Daredevil Nik Wallenda became the first person to walk on a tightrope across the Niagara Falls, taking steady, measured steps on Friday night for 1,800 feet across the mist-fogged brink of the roaring falls.
Though tethered to the wire to prevent falling to nearly certain death, he still contended with wind, water and an unfamiliar wire as he walked all the way from the U.S. to Canada.
The daring acrobat set off around 10.15 to whoops and cheers from the huge crowd at the atmospheric event, and arrived on the other side of the Falls within half an hour.
Afterwards, he said he accomplished the feat through ‘a lot of praying, that’s for sure. But, you know, it’s all about the concentration, the focus, and the training.’
The seventh-generation member of the famed Flying Wallendas had long dreamed of pulling off the stunt, never before attempted. Other daredevils have wire-walked over the Niagara River but farther downstream and not since 1896.
‘This is what dreams are made of, people,’ Mr Wallenda said shortly after he began walking the wire.
He took steady, measured steps amid the rushing mist over the falls as an estimated crowd of 125,000 people on the Canadian side and 4,000 on the American side watched. Along the way, he calmly prayed aloud.
After he made it to the Canadian side of the falls, Mr Wallenda said that at one point in the middle of the stunt, he thought about his great-grandfather and the walks he had taken: ‘That’s what this is all about, paying tribute to my ancestors, and my hero, Karl Wallenda.’
A C-shaped clamp trailed behind him on the walk, designed to allow free passage over the pendulum anchors. If he had slipped, he would dangle by his waist about eight feet below the wire to wait for rescue.

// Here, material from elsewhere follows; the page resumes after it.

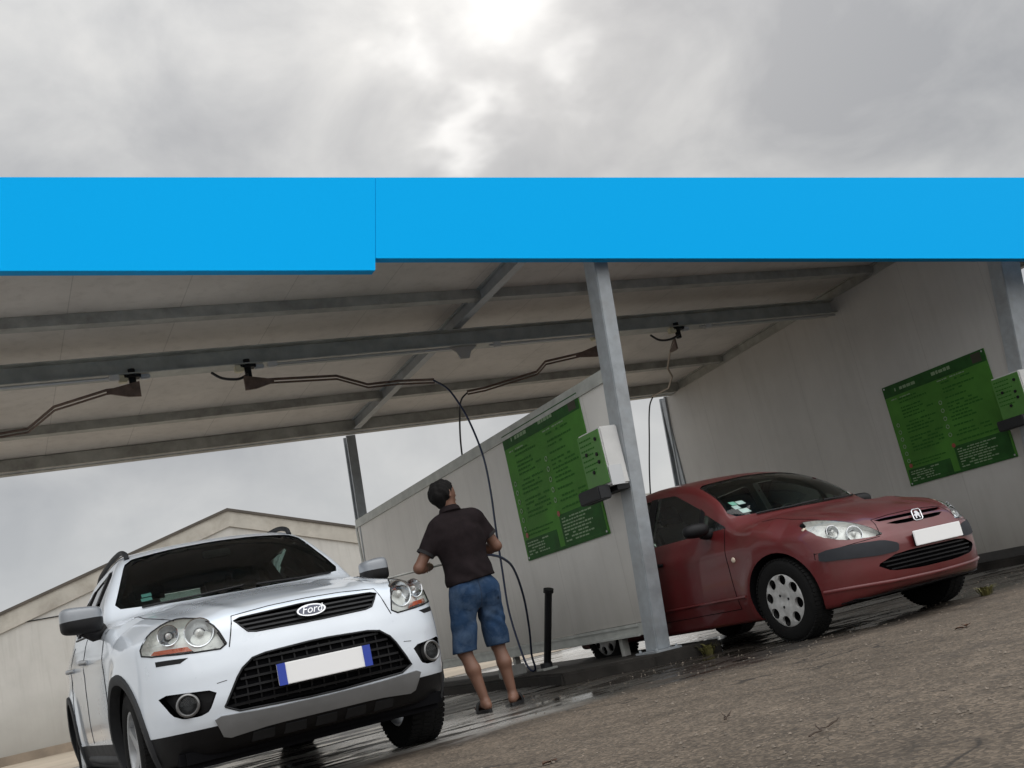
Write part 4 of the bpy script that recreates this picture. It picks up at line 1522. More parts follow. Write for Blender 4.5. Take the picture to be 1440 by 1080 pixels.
def build_board(loc, label):
    r = empty('instruction_board', loc, label, 'sign', 'green instruction boards')
    W, H = 1.69, 1.33                                        # seen from the bay: left edge is far (+y), right edge near
    Y = lambda u: W / 2 - u * W
    def rect(mb, u0, v0, u1, v1, x):
        mb.addmesh([(x, Y(u0), v0 * H - H / 2), (x, Y(u1), v0 * H - H / 2), (x, Y(u1), v1 * H - H / 2), (x, Y(u0), v1 * H - H / 2)], [(0, 1, 2, 3)])
    MB().b2((-.006, -W / 2, -H / 2), (.006, W / 2, H / 2)).build('panel', m_green, r)
    for nm, q in (('header_band', (.0, .885, 1, 1)), ('text_panel', (.02, .021, .44, .155)), ('text_panel', (.50, .021, .985, .245)), ('footer_band', (.0, .0, 1, .02))):
        b = MB()
        rect(b, *q, -.0075)
        b.build(nm, m_greend, r, None, False)
    rnd = random.Random(11)
    def lines(mb, u0, u1, v, h, fill=.9, x=-.009):
        u = u0
        while u < u1:
            w = rnd.uniform(.012, .045)
            if rnd.random() < fill and u + w < u1:
                rect(mb, u, v, u + w, v + h * rnd.uniform(.75, 1), x)
            u += w + .007
    t = MB()
    for (u0, u1) in ((.13, .47), (.56, .88)):
        v = .83
        while v > .30:
            ue = u1 - rnd.choice((0, .02, .06, .12))
            lines(t, u0, ue, v, .016)
            v -= .032 if rnd.random() < .7 else .055
    lines(t, .56, .95, .275, .015)
    lines(t, .05, .44, .21, .014)
    lines(t, .05, .40, .18, .014)
    t.build('text_lines', m_greent, r, None, False)
    t = MB()
    for k in range(8):
        lines(t, .525, .80 + .13 * rnd.random(), .205 - k * .0235, .012)
    for k in range(5):
        lines(t, .04, .25 + .12 * rnd.random(), .125 - k * .022, .012)
    lines(t, .12, .34, .925, .032)
    lines(t, .50, .70, .935, .035)
    lines(t, .53, .8, .862, .012)
    lines(t, .06, .3, .848, .012)
    t.build('pale_text', m_greenl, r, None, False)
    for (u, v0, dv, n) in ((.055, .60, .072, 6), (.505, .67, .078, 5)):
        for k in range(n):
            c = Vector((-.0095, Y(u), (v0 - dv * k) * H - H / 2))
            MB().lathe([(.017, 0), (.027, 0), (.027, .002), (.017, .002)], c, (-1, 0, 0), 20, True).build('number_ring', m_greenl, r)
    for (u, v) in ((.505, .255), (.06, .19)):
        MB().lathe([(0, .002), (.028, .002), (.028, 0)], (-.009, Y(u), v * H - H / 2), (-1, 0, 0), 16).build('red_mark', m_redspot, r)
    b = MB()
    rect(b, .88, .90, .965, .985, -.0095)
    b.build('corner_mark', mat('board_brown', (.03, .03, .015), .6), r, None, False)
    for u in (.02, .98):
        for v in (.02, .98):
            MB().lathe([(0, .004), (.01, .003), (.012, 0)], (-.009, Y(u), v * H - H / 2), (-1, 0, 0), 10).build('screw', m_silver, r)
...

ABC, which televised the walk, insisted on it. Mr Wallenda said he only agreed because he was not willing to lose the chance and needed ABC’s sponsorship to help offset some of the $1.3million cost of the spectacle.

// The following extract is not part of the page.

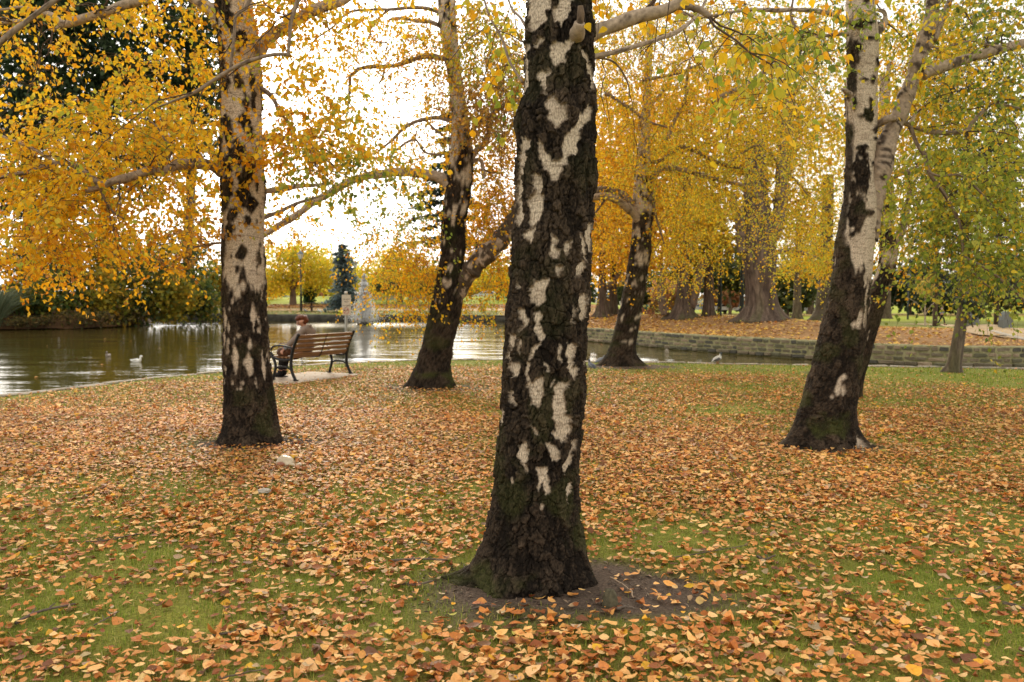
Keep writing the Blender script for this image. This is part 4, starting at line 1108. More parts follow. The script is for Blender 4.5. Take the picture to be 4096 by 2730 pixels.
# ------------------------------------------------------------------ twin-stemmed birch on the right
RIGHT_ROWS = [(-1300, 3402, 3475), (-500, 3396, 3488), (0, 3388, 3497), (60, 3389, 3500), (115, 3390, 3508), (230, 3394, 3510), (344, 3391, 3503), (459, 3390, 3506), (574, 3387, 3502), (640, 3385, 3490), (720, 3381, 3490), (804, 3377, 3505), (880, 3366, 3505), (940, 3354, 3500), (1010, 3350, 3490), (1081, 3344, 3484), (1221, 3319, 3464), (1361, 3282, 3449), (1502, 3245, 3430), (1642, 3202, 3411), (1720, 3182, 3410), (1775, 3162, 3416)]
def zr_(lst):
    out = []
    for X_, Y_, a, b in lst:
        px, py = 3000 + X_ * .574, Y_ * .574
        ys = [r[0] for r in RIGHT_ROWS]
        xc = np.interp(py, ys, [(r[1] + r[2]) / 2 for r in RIGHT_ROWS]); rp = np.interp(py, ys, [(r[2] - r[1]) / 2 for r in RIGHT_ROWS])
        out.append(((px - xc) / rp, py, a * .574, b * .574))
    return out
R_DARK = zr_([(770, 15, 30, 40), (740, 195, 70, 34), (800, 300, 60, 12), (715, 385, 34, 80), (850, 455, 24, 38), (815, 578, 20, 30), (750, 578, 24, 12), (680, 650, 24, 60), (705, 730, 16, 40), (785, 820, 32, 60), (800, 735, 16, 30), (745, 830, 22, 14), (835, 915, 26, 26), (845, 980, 26, 12), (690, 940, 14, 24), (750, 1045, 44, 22), (680, 1000, 10, 40), (740, 1220, 52, 150), (820, 1153, 18, 20), (790, 1500, 44, 24), (700, 1500, 60, 140), (690, 1330, 20, 60)])
R_FLECK = [(-.05, 1075, 10, 22), (.35, 1105, 12, 45), (.55, 1180, 9, 60), (.60, 1260, 9, 40), (.05, 1295, 10, 18), (.3, 1280, 14, 40), (.75, 1290, 6, 50), (-.12, 1536, 13, 42), (.08, 1552, 10, 22), (.0, 1500, 10, 12), (-.28, 1577, 9, 10), (.66, 1790, 10, 34), (.85, 1760, 14, 30), (.9, 1450, 6, 40)]
def right_white(u, front, yp, th, z, c, rpx):
    cx, cy, cz = c
    w1 = (fbm(cx * 24, cy * 24, cz * 14, 3, 171) - .5) * 1.4; w2 = (fbm(cx * 24, cy * 24, cz * 14, 3, 172) - .5) * 1.2
    n = fbm(cx * 9, cy * 9, cz * 3, 4, 173)
    edge = 1000 + 330 * (fbm(cx * 9, cy * 9, 0, 3, 174) - .5) * 2 + 60 * (n - .5) + 60 * u
    up = sstep(10, -10, yp - edge)
    strip = sstep(.72, .84, -u + .5 * (n - .5)) * sstep(.42, .5, fbm(cx * 5, cy * 5, cz * 2, 2, 175)) * .95
    dk = np.where(front, np.maximum(strip, ell(u, yp, rpx, [(a, b, c_ * 1.15, d_ * 1.15) for a, b, c_, d_ in R_DARK], w1, w2)), sstep(.56, .6, n))
    fl = np.where(front, ell(u, yp, rpx, R_FLECK, w1, w2), sstep(.64, .67, n))
    return np.maximum(up * (1 - dk), fl * (1 - up))
T_RIGHT = thing('birch_tree', (3.2, RIGHT_D, 0), 'right birch leaning over with two pale stems rising from one dark mossy base', 'tree', 'birches on the lawn')
trunk(T_RIGHT, RIGHT_ROWS, RIGHT_D, 150, 560, right_white, 181, z_vis=4.8, plate=(.052, .105), amp=.030,
      roots=((PI * 1.04, .13, .35, .12), (-.25, .20, .25, .10), (-1.4, .05, .3, .1), (-2.2, .06, .3, .1), (1.3, .1, .4, .1)), moss=.9, tone=.70)
D = RIGHT_D
limb(T_RIGHT, [(3458, 960), (3475, 880), (3496, 790), (3516, 700), (3550, 574), (3596, 459), (3641, 344), (3677, 230), (3713, 115), (3732, 0), (3750, -150), (3765, -600)], (50, 46, 42, 40, 38, 34, 30, 29, 27, 25, 22, 18), D, 71, .58, n=260, sides=28, name='stem', ticks=1.0)
limb(T_RIGHT, [(3736, 160), (3755, 110), (3775, 60), (3800, 0), (3840, -90)], (16, 14, 12, 10), D, 72, .75, sides=12, ticks=.8)
limb(T_RIGHT, [(3690, 300), (3720, 285), (3780, 265), (3850, 243), (3930, 220), (4010, 196), (4096, 174), (4200, 150)], (24, 21, 20, 20, 19, 18), D, 73, .75, sides=16, n=90, ticks=.9)
limb(T_RIGHT, [(3508, 500), (3530, 488), (3560, 474), (3600, 486), (3640, 502), (3690, 520), (3740, 530), (3800, 533), (3866, 524), (3885, 495), (3912, 465), (3940, 438), (3960, 415), (4010, 420), (4096, 438), (4180, 450)], (16, 13, 9, 10, 9, 8, 7, 6, 5), [8.7, 8.65, 8.6, 8.8, 9, 9, 9, 9, 9, 9, 9, 9, 9, 9, 9, 9], 74, .45)
limb(T_RIGHT, [(3640, 505), (3655, 545), (3670, 580), (3700, 625), (3708, 670), (3730, 715), (3765, 760), (3790, 800), (3812, 840), (3840, 900), (3848, 960), (3860, 1040), (3920, 1120), (3960, 1150)], (8, 8, 8, 7, 6, 5, 4, 3), 8.8, 75, .25)
limb(T_RIGHT, [(3860, 1030), (3950, 1080), (4030, 1140), (4096, 1200), (4150, 1240)], (5, 5, 4, 3), 8.7, 76, .3)
limb(T_RIGHT, [(3715, 690), (3760, 705), (3830, 700), (3880, 730), (3940, 790), (4000, 860), (4060, 900)], (5, 5, 4, 4, 3), 8.7, 77, .2)
limb(T_RIGHT, [(3645, 495), (3660, 460), (3680, 440), (3700, 432)], (7, 6, 5), 8.8, 78, .95)
limb(T_RIGHT, [(3500, 135), (3520, 118), (3535, 95), (3548, 92)], (18, 16, 13, 11), D, 79, .85)
limb(T_RIGHT, [(3530, 100), (3540, 70), (3535, 48), (3515, 40)], (9, 8, 8, 8), D, 80, .85)
limb(T_RIGHT, [(3410, 88), (3380, 80), (3340, 62), (3290, 48), (3200, 40), (3120, 42), (3000, 40), (2930, 48), (2860, 62), (2800, 68), (2740, 56), (2720, 44)], (16, 12, 9, 8, 8, 7, 6, 6, 7, 6), [8.75, 8.7, 8.6, 8.5, 8.3, 8.1, 8, 8, 8, 8, 8, 8], 81, .7)
limb(T_RIGHT, [(3395, 138), (3350, 138), (3320, 141), (3280, 148), (3232, 158), (3195, 128), (3172, 90), (3165, 50), (3172, 0)], (8, 7, 6, 6, 6, 5, 5), 8.5, 82, .3)
limb(T_RIGHT, [(3232, 158), (3210, 185), (3200, 230), (3190, 290), (3140, 320)], (5, 4, 3, 2), 8.5, 83, .2)
limb(T_RIGHT, [(3402, 380), (3385, 366), (3368, 358)], (13, 11, 6), [8.6, 8.55, 8.5], 84, .6, name='branch_stub')
limb(T_RIGHT, [(3720, 185), (3760, 195), (3820, 180), (3880, 165), (3930, 175), (3990, 190)], (4, 4, 3, 2), 8.6, 85, .3)
g = np.random.default_rng(25)
lf = grow_sprays([
    (3640, 120, 9.4, 60, 90, .5, 34, GLD), (3860, 80, 9, 100, 60, .5, 44, GLD), (4020, 60, 8.6, 80, 60, .5, 37, GRN), (3600, 350, 9.6, 40, 90, .5, 27, GLD), (3800, 380, 9.4, 90, 70, .5, 44, GLD), (3980, 330, 9, 90, 60, .5, 44, GRN),
    (3680, 640, 9.4, 60, 60, .5, 20, LGR), (3820, 620, 9.2, 90, 60, .5, 34, LGR), (4000, 620, 9, 90, 80, .5, 40, LGR), (3620, 780, 9.4, 60, 60, .5, 20, LGR), (3760, 800, 9.2, 80, 60, .5, 34, LGR), (3930, 800, 9, 80, 60, .5, 44, LGR), (4060, 800, 8.8, 60, 80, .5, 36, LGR),
    (3680, 930, 9.2, 60, 50, .5, 14, GRN), (3830, 950, 9, 80, 50, .5, 24, GRN), (3980, 970, 8.8, 80, 50, .5, 32, GRN), (4070, 1010, 8.7, 50, 60, .5, 24, GRN), (3790, 1060, 9, 60, 30, .4, 9, GRN), (3920, 1070, 8.8, 60, 30, .4, 10, GRN), (4040, 1090, 8.7, 50, 30, .4, 9, GRN), (3890, 1190, 8.7, 20, 30, .3, 3, GRN), (3700, 1080, 9.2, 40, 30, .4, 4, GRN),
    (3450, 30, 8.4, 70, 20, .2, 10, GRN), (3230, 60, 8.4, 110, 40, .3, 20, GRN), (3250, 180, 8.4, 70, 60, .3, 14, GRN), (3900, -220, 9, 400, 70, .8, 90, LGR)], g, L=(.4, .9), m=20, size=.056, droop=.95)
foliage(T_RIGHT, lf, g, 300, GRN, .003)

# ------------------------------------------------------------------ birch standing behind the right one
BEH_ROWS = [(300, 3520, 3560), (600, 3515, 3560), (760, 3512, 3561), (870, 3513, 3562), (940, 3518, 3578), (1010, 3522, 3590), (1080, 3512, 3580), (1151, 3484, 3555), (1230, 3475, 3535), (1291, 3465, 3518), (1361, 3452, 3496), (1440, 3440, 3476), (1502, 3424, 3458), (1590, 3404, 3440)]
T_BEH = thing('birch_tree', (4.2, BEH_D, 0), 'slimmer patchy birch half hidden behind the leaning right birch', 'tree', 'birches on the lawn')
trunk(T_BEH, BEH_ROWS, BEH_D, 80, 260, gen_white(500, 1150, 191, .62), 191, tone=.75, plate=(.06, .1), amp=.014, roots=((PI, .03, .4, .1), (0, .05, .4, .1)), moss=.3)
limb(T_BEH, [(3565, 1010), (3590, 960), (3615, 895), (3626, 830), (3640, 760), (3630, 690)], (20, 17, 14, 12, 10), BEH_D, 86, .6)
limb(T_BEH, [(3540, 880), (3560, 780), (3545, 680), (3560, 560), (3540, 420), (3560, 250)], (20, 16, 14, 12, 9), BEH_D, 87, .6)
limb(T_BEH, [(3560, 720), (3620, 690), (3680, 660), (3760, 620)], (8, 7, 5, 3), BEH_D, 88, .4)
g = np.random.default_rng(26)
lf = grow_sprays([(3560, 150, 12.5, 90, 100, .8, 60, YEL), (3800, 200, 12.5, 130, 100, .8, 64, GLD), (4020, 220, 12.5, 100, 100, .8, 50, GLD), (3600, 480, 12.5, 60, 90, .8, 44, YEL), (3780, 500, 12.5, 110, 90, .8, 56, GLD), (4000, 540, 12.5, 100, 90, .8, 50, LGR),
                   (3620, 720, 12.5, 50, 80, .8, 34, GLD), (3780, 740, 12.5, 100, 80, .8, 44, LGR), (3980, 760, 12.5, 100, 90, .8, 50, LGR), (3680, 900, 12.5, 60, 60, .8, 20, YEL), (3900, 960, 12.5, 100, 80, .8, 50, LGR), (4050, 1030, 12.5, 60, 70, .8, 34, LGR), (3640, 1000, 12.5, 40, 40, .8, 8, YEL)], g, L=(.5, 1.1), m=20, size=.058, droop=1.0)
foliage(T_BEH, lf, g, 0, None, .003)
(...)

Conditions were good leading up to the nationally televised stunt scheduled for Friday night. When he left terra firma about 10.15pm, the temperature was in the low 60s with winds under 10mph from the east, roughly at his back.
‘I think it’s a crazy idea,’ said Maurice Wang, 59, he drove from Toronto to watch the walk from the Canadian shore. ‘Someone has to be really committed. You can’t just say, “Oh, I want to try it.” He’s got my respect for that.’

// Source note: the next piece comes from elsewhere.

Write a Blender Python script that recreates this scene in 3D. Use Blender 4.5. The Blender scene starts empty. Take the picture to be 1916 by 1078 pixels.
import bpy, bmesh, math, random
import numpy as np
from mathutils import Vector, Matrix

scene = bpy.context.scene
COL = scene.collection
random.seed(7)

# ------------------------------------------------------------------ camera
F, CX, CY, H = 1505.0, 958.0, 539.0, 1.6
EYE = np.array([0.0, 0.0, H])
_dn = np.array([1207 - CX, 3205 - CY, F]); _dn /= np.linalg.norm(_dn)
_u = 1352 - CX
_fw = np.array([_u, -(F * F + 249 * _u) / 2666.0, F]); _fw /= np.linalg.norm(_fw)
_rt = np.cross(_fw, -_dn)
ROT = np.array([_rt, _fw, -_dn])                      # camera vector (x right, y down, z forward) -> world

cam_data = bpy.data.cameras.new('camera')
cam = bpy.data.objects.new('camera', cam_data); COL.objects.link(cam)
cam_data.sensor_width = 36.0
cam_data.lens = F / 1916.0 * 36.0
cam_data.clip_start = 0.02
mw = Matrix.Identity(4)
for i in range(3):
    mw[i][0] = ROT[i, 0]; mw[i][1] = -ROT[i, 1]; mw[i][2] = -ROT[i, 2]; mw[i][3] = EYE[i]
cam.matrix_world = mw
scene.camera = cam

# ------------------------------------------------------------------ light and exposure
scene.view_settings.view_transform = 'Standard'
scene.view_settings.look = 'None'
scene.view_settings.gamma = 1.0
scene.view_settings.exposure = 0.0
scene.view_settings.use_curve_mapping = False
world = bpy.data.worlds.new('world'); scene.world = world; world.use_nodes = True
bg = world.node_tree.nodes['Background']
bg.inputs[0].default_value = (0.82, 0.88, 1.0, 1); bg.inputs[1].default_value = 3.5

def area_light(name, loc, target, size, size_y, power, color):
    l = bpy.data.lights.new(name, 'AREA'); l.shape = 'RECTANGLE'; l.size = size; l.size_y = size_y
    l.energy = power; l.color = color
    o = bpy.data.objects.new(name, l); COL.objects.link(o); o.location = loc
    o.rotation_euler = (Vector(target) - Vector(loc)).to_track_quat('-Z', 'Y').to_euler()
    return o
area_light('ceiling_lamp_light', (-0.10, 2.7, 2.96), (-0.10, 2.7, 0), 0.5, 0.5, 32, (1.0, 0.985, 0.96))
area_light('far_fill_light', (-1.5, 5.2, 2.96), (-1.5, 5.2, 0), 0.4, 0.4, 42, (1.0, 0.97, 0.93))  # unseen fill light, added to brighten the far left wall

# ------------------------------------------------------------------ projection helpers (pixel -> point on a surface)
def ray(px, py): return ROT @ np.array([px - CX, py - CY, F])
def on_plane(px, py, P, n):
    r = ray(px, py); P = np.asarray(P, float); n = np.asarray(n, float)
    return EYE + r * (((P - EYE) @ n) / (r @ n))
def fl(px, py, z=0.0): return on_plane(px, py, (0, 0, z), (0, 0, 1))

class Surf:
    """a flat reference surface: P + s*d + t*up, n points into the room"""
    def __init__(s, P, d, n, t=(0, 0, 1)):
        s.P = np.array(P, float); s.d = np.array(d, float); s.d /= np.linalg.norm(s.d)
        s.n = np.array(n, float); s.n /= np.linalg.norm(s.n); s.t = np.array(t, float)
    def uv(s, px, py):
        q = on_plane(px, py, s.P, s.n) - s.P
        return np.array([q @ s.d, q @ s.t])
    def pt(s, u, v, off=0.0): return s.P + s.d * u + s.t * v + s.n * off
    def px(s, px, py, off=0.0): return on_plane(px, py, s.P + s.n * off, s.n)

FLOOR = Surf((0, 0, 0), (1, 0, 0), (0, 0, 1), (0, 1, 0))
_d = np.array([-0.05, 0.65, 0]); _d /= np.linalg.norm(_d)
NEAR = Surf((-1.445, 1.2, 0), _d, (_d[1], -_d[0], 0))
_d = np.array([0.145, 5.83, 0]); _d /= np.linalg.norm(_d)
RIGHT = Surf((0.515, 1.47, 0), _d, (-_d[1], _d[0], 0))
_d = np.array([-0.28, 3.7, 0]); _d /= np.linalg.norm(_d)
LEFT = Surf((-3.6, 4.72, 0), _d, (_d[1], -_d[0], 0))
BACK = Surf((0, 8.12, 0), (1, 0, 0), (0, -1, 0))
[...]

On the U.S. side of the falls, cars lined the road into Goat Island as people jockeyed for good spots to watch Mr Wallenda’s 1,800-foot walk on a two-inch wire through the mist rising from the falls.
For the 33-year-old father of three, the Niagara Falls walk was unlike anything he has ever done.
Because it was over water, the two-inch wire did not have the usual stabiliser cables to keep it from swinging. Pendulum anchors were designed to keep it from twisting under the elkskin-soled shoes designed by his mother.
The Wallendas trace their roots to 1780 Austria-Hungary, when ancestors traveled as a band of acrobats, aerialists, jugglers, animal trainers and trapeze artists.
In 1928, the family gave its inaugural performance at Madison Square Garden and earned a 15-minute standing ovation from an astounded audience, who marveled at them performing without a safety net.
And the clan has been touched by tragedy, notably in 1978 when patriarch Karl Wallenda, Nik’s great-grandfather, fell to his death during a stunt in Puerto Rico.
About a dozen other tightrope artists have crossed the Niagara Gorge downstream, dating to Jean Francois Gravelet, aka The Great Blondin, in 1859. But no one has walked directly over the falls and authorities have not allowed any tightrope acts in the area since 1896.
It took Mr Wallenda two years to persuade U.S. and Canadian authorities to allow it and many civic leaders hoped to use the publicity to jumpstart the region’s struggling economy, particularly on the U.S. side of the falls.